_AIM OF THE TASK_:
Output all of the entries exactly as written.

_EXERCISE DATA_:
---

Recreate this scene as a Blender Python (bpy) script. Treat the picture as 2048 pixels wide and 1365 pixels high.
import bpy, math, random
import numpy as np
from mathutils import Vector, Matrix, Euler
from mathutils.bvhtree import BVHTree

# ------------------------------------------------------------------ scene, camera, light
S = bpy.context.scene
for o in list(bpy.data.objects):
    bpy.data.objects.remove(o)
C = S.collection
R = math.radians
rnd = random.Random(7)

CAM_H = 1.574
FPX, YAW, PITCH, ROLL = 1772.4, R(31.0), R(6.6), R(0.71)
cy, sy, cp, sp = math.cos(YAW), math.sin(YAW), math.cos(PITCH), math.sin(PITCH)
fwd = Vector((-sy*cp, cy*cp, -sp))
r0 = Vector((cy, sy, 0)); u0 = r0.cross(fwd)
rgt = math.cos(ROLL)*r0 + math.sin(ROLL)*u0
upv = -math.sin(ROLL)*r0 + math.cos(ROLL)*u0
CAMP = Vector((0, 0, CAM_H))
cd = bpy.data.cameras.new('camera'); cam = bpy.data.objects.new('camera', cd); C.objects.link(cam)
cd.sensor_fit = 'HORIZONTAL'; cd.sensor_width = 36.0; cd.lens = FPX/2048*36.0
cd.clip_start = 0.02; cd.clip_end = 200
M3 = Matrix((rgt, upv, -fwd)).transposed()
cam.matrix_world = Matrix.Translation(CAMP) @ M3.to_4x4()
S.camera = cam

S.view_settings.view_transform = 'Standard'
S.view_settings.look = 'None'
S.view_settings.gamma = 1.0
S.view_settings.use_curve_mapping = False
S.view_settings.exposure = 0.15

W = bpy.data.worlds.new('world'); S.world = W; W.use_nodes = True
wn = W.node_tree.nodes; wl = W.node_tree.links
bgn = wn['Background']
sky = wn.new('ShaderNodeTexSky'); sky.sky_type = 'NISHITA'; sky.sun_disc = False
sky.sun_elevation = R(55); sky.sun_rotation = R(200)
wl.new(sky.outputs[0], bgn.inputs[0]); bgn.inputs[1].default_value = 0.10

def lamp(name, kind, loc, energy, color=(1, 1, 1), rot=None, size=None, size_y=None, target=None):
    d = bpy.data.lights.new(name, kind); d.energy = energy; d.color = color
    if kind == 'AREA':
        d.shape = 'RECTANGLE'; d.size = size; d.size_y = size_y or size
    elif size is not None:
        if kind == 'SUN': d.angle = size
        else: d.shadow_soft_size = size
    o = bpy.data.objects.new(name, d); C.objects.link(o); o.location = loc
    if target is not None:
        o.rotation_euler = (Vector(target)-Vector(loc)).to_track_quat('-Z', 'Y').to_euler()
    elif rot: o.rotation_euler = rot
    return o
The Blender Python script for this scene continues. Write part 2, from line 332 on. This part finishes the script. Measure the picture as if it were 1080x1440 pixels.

---

_FULL RESPONSE_:
Recreate this scene as a Blender Python (bpy) script. Treat the picture as 2048 pixels wide and 1365 pixels high.
import bpy, math, random
import numpy as np
from mathutils import Vector, Matrix, Euler
from mathutils.bvhtree import BVHTree

# ------------------------------------------------------------------ scene, camera, light
S = bpy.context.scene
for o in list(bpy.data.objects):
    bpy.data.objects.remove(o)
C = S.collection
R = math.radians
rnd = random.Random(7)

CAM_H = 1.574
FPX, YAW, PITCH, ROLL = 1772.4, R(31.0), R(6.6), R(0.71)
cy, sy, cp, sp = math.cos(YAW), math.sin(YAW), math.cos(PITCH), math.sin(PITCH)
fwd = Vector((-sy*cp, cy*cp, -sp))
r0 = Vector((cy, sy, 0)); u0 = r0.cross(fwd)
rgt = math.cos(ROLL)*r0 + math.sin(ROLL)*u0
upv = -math.sin(ROLL)*r0 + math.cos(ROLL)*u0
CAMP = Vector((0, 0, CAM_H))
cd = bpy.data.cameras.new('camera'); cam = bpy.data.objects.new('camera', cd); C.objects.link(cam)
cd.sensor_fit = 'HORIZONTAL'; cd.sensor_width = 36.0; cd.lens = FPX/2048*36.0
cd.clip_start = 0.02; cd.clip_end = 200
M3 = Matrix((rgt, upv, -fwd)).transposed()
cam.matrix_world = Matrix.Translation(CAMP) @ M3.to_4x4()
S.camera = cam

S.view_settings.view_transform = 'Standard'
S.view_settings.look = 'None'
S.view_settings.gamma = 1.0
S.view_settings.use_curve_mapping = False
S.view_settings.exposure = 0.15

W = bpy.data.worlds.new('world'); S.world = W; W.use_nodes = True
wn = W.node_tree.nodes; wl = W.node_tree.links
bgn = wn['Background']
sky = wn.new('ShaderNodeTexSky'); sky.sky_type = 'NISHITA'; sky.sun_disc = False
sky.sun_elevation = R(55); sky.sun_rotation = R(200)
wl.new(sky.outputs[0], bgn.inputs[0]); bgn.inputs[1].default_value = 0.10

def lamp(name, kind, loc, energy, color=(1, 1, 1), rot=None, size=None, size_y=None, target=None):
    d = bpy.data.lights.new(name, kind); d.energy = energy; d.color = color
    if kind == 'AREA':
        d.shape = 'RECTANGLE'; d.size = size; d.size_y = size_y or size
    elif size is not None:
        if kind == 'SUN': d.angle = size
        else: d.shadow_soft_size = size
    o = bpy.data.objects.new(name, d); C.objects.link(o); o.location = loc
    if target is not None:
        o.rotation_euler = (Vector(target)-Vector(loc)).to_track_quat('-Z', 'Y').to_euler()
    elif rot: o.rotation_euler = rot
    return o
The Blender Python script for this scene continues. Write part 2, from line 332 on. This part finishes the script. Measure the picture as if it were 1080x1440 pixels.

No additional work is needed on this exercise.